From the opening line of the records through the line bearing "PI = math.pi", set down every line exactly.

•••

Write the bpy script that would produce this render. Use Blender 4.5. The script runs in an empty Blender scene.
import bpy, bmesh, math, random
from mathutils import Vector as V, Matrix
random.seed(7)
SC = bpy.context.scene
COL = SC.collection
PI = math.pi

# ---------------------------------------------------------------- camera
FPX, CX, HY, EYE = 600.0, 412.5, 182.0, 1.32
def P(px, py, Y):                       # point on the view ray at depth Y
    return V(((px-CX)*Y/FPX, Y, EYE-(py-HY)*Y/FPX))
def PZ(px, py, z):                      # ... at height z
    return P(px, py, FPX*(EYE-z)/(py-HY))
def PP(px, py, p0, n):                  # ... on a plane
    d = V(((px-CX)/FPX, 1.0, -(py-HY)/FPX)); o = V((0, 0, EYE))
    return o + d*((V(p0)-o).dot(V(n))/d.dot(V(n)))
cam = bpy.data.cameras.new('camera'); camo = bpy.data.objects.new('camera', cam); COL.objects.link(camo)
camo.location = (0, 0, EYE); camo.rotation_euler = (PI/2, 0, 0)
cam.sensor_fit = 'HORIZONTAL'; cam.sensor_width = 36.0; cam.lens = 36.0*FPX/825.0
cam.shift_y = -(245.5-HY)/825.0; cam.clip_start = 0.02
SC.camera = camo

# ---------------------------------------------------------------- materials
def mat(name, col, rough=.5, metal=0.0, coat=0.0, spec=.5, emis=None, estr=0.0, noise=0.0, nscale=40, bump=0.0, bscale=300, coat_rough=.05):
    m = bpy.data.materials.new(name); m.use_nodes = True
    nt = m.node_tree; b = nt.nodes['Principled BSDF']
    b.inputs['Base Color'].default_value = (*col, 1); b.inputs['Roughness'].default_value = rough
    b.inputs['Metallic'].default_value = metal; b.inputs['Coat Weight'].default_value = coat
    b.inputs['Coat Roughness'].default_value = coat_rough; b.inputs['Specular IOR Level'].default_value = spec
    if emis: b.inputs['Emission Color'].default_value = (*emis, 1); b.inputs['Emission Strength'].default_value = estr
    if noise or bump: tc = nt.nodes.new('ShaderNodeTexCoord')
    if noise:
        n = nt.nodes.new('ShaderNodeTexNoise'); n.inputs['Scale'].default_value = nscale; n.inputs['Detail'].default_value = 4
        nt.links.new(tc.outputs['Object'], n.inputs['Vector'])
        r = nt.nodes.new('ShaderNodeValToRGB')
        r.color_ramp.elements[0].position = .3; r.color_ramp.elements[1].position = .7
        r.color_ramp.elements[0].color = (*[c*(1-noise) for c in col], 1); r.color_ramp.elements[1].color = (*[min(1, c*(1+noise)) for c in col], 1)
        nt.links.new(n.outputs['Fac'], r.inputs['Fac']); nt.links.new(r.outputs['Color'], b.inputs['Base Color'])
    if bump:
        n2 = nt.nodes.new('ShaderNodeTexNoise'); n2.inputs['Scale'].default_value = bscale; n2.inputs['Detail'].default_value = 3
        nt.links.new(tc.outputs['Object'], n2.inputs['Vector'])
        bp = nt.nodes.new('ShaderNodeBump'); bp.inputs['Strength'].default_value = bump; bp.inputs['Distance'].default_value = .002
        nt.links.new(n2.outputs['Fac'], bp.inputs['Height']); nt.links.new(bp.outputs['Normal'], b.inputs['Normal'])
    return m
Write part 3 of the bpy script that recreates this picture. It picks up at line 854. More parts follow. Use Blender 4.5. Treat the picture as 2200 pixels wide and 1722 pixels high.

•••

**RESPONSE:**
Write the bpy script that would produce this render. Use Blender 4.5. The script runs in an empty Blender scene.
import bpy, bmesh, math, random
from mathutils import Vector as V, Matrix
random.seed(7)
SC = bpy.context.scene
COL = SC.collection
PI = math.pi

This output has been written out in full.